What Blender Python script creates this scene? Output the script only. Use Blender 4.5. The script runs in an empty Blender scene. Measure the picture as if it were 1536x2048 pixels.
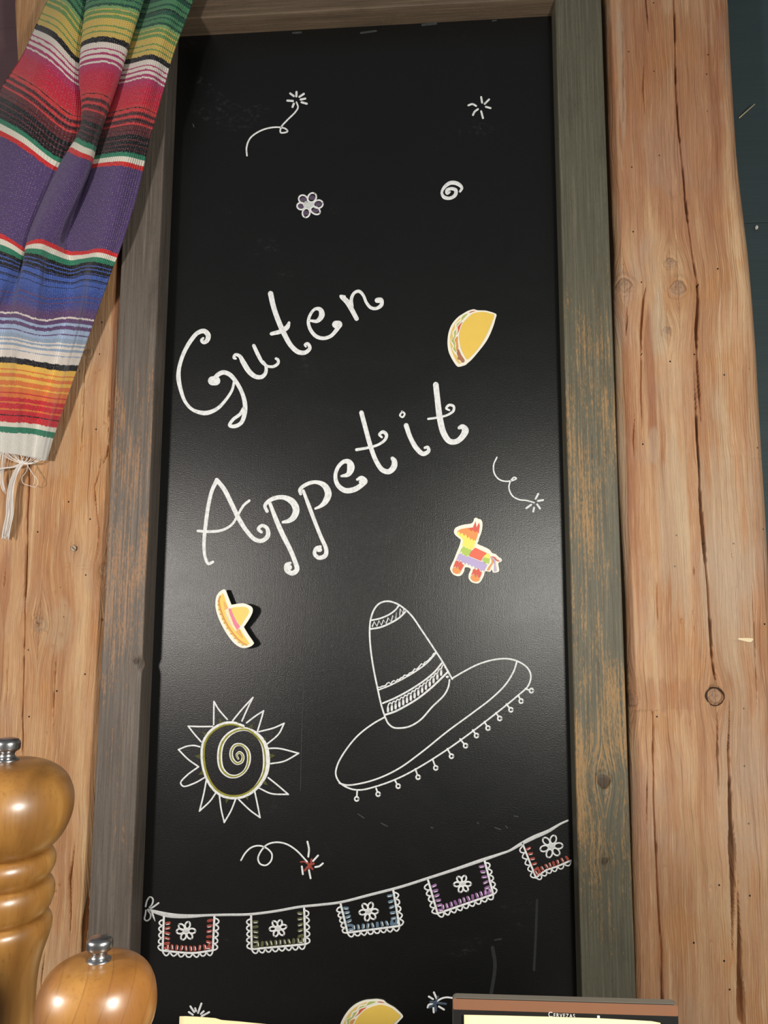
import bpy, bmesh, math, random
import numpy as np
from mathutils import Vector, Matrix
from mathutils.geometry import tessellate_polygon

random.seed(7)
SC = bpy.context.scene
COL = SC.collection

# ------------------------------------------------------------------ camera
F_PX, DIST = 1538.0, 1.2                     # focal length in pixels of a 1536x2048 frame; camera to board (m)
YAW, PITCH, ROLL = 0.07877, 0.12785, 0.00421
_F = np.array([-math.sin(YAW)*math.cos(PITCH), math.cos(YAW)*math.cos(PITCH), math.sin(PITCH)])
_R = np.array([math.cos(YAW), math.sin(YAW), 0.0])
_U = np.cross(_R, _F)
_R, _U = math.cos(ROLL)*_R+math.sin(ROLL)*_U, math.cos(ROLL)*_U-math.sin(ROLL)*_R
cam_d = bpy.data.cameras.new('camera')
cam_d.sensor_fit = 'HORIZONTAL'
cam_d.sensor_width = 36.0
cam_d.lens = F_PX/1536.0*36.0
cam_d.clip_start = 0.01
cam = bpy.data.objects.new('camera', cam_d)
COL.objects.link(cam)
M = Matrix.Identity(4)
for i in range(3):
    M[i][0], M[i][1], M[i][2] = _R[i], _U[i], -_F[i]
M[1][3] = -DIST
cam.matrix_world = M
SC.camera = cam

# ------------------------------------------------------------------ world, lamps, exposure
W = bpy.data.worlds.new('room_light')
SC.world = W
W.use_nodes = True
W.node_tree.nodes['Background'].inputs[0].default_value = (0.90, 0.95, 0.96, 1)
W.node_tree.nodes['Background'].inputs[1].default_value = 0.16

def lamp(name, loc, power, col, radius):
    l = bpy.data.lights.new(name, 'POINT')
    l.energy = power
    l.color = col
    l.shadow_soft_size = radius
    o = bpy.data.objects.new(name, l)
    o.location = loc
    COL.objects.link(o)
lamp('room_lamp', (-0.872, -1.15, 0.065), 41, (1.0, 0.93, 0.86), 0.06)
lamp('room_lamp', (0.36, -1.15, 0.065), 39, (1.0, 0.965, 0.875), 0.06)

SC.view_settings.view_transform = 'Standard'
SC.view_settings.look = 'None'
SC.view_settings.gamma = 1.0
SC.view_settings.use_curve_mapping = False
SC.view_settings.exposure = 0.0

# ------------------------------------------------------------------ helpers
def at(px, py, Y=0.0):
    """point of the plane y=Y that the photograph shows at (px,py); arrays allowed"""
    px = np.asarray(px, float); py = np.asarray(py, float)
    d = (px-768)[..., None]*_R-(py-1024)[..., None]*_U+F_PX*_F
    t = (np.asarray(Y, float)+DIST)/d[..., 1]
    p = t[..., None]*d
    p[..., 1] -= DIST
    return p

def lin(c):
    return tuple((v/255/12.92 if v/255 <= 0.04045 else ((v/255+0.055)/1.055)**2.4) for v in c)

def tag(o, label=None, cat=None, group=None, kind=None):
    for k, v in (('label', label), ('category', cat), ('group', group), ('kind', kind)):
        if v:
            o[k] = v
    return o

def empty(name, loc, label, cat, group=None):
    o = bpy.data.objects.new(name, None)
    o.location = loc
    o.empty_display_size = 0.05
    COL.objects.link(o)
    return tag(o, label, cat, group)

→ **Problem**
Repeat, exactly and in full, each line from the start of the data to the line that contains "COL = SC.collection". Pictures do not go in.

→ **Correct answer**
What Blender Python script creates this scene? Output the script only. Use Blender 4.5. The script runs in an empty Blender scene. Measure the picture as if it were 1536x2048 pixels.
import bpy, bmesh, math, random
import numpy as np
from mathutils import Vector, Matrix
from mathutils.geometry import tessellate_polygon

random.seed(7)
SC = bpy.context.scene
COL = SC.collection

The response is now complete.